▶ _The exercise_
Write out, word for word, the first line of the data below and every line after it through the one containing "R = math.radians".

>> Begin Data provided

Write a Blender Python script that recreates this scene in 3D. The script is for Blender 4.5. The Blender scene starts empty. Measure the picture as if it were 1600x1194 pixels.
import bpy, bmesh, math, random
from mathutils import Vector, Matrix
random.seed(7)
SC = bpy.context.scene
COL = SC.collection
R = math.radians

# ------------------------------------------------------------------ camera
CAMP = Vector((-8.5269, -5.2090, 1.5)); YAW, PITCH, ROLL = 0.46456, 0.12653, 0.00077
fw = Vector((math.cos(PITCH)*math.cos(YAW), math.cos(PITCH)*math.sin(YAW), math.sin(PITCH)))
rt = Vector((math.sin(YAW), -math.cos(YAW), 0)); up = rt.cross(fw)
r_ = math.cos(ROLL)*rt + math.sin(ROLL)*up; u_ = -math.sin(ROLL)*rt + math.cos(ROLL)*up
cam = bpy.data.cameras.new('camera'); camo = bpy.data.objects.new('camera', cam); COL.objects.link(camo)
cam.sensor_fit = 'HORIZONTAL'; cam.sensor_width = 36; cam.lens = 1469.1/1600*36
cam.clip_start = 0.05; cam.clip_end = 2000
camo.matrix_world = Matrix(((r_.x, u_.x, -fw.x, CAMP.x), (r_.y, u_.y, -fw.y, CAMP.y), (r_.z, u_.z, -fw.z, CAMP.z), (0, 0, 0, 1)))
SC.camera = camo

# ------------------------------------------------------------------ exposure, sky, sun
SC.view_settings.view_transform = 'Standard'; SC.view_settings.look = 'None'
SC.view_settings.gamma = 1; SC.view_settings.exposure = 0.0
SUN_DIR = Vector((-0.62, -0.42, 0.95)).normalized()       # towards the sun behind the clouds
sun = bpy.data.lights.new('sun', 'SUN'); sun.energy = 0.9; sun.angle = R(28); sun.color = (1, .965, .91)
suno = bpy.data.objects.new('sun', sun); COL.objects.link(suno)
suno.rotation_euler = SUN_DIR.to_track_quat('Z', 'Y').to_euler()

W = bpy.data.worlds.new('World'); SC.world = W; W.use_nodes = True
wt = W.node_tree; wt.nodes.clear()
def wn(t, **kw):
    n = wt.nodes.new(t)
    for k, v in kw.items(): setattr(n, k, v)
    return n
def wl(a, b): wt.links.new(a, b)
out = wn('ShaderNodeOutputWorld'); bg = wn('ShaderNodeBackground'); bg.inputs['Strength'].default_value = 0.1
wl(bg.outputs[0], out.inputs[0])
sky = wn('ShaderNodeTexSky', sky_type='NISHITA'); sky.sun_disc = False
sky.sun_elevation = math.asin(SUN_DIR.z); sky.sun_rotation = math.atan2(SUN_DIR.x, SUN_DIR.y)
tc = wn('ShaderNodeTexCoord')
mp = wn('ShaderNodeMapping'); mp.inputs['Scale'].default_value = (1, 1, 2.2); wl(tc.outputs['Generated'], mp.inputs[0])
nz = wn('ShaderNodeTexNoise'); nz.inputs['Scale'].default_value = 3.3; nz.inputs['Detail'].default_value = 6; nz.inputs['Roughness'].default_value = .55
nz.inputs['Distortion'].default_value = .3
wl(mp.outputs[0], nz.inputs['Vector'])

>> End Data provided

▶ _Response to the task_
Write a Blender Python script that recreates this scene in 3D. The script is for Blender 4.5. The Blender scene starts empty. Measure the picture as if it were 1600x1194 pixels.
import bpy, bmesh, math, random
from mathutils import Vector, Matrix
random.seed(7)
SC = bpy.context.scene
COL = SC.collection
R = math.radians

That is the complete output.